The child poverty rate rose last year to the point where one-fifth of the nation's children live in poverty, according to data released Thursday by the U.S. Census Bureau.

The poverty rate for children (under age 18) rose from 19 percent in 2008 to 20.7 percent in 2009, or by 1.4 million children. The Census Bureau said 15 million children now live under the federal poverty level.

Among different ethnic groups, the rates are:

African-American - 35.7 percent

Hispanic - 33.1 percent

White - 17.7 percent

Asian - 14 percent

Overall, the number of Americans living in poverty rose from 39 million in 2008 to 43 million in 2009, an increase from 13.2 percent of the population to 14.3 percent.

The increases reflect the impact of the recession, and prompted a flurry of statements from child advocates.

“Our best hope for reversing this tragic trend is to give every child a quality education and proper nutrition,” said Mark Shriver, senior vice president of U.S. Programs for Save the Children.  

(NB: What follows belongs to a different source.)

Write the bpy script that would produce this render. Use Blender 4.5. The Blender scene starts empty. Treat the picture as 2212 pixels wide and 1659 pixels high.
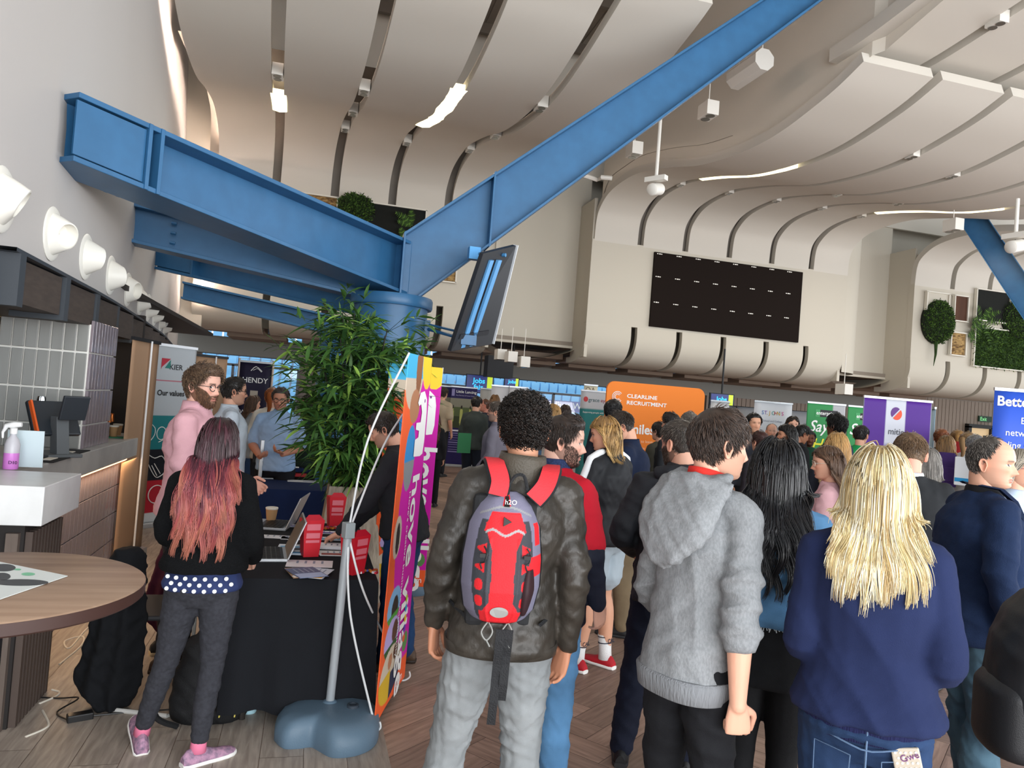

While the number of people without health insurance also increased, the number of uninsured children remained flat. For that President Obama cited the “substantial expansion” of the Children’s Health Insurance Program, which “helped inoculate our children from the economic distress experienced by their parents.”

Bruce Lesley, president of the child advocacy group First Focus, suggested that the stability in health insurance “highlights once again that targeted federal investments in the health care safety net make a huge difference in the lives of children.”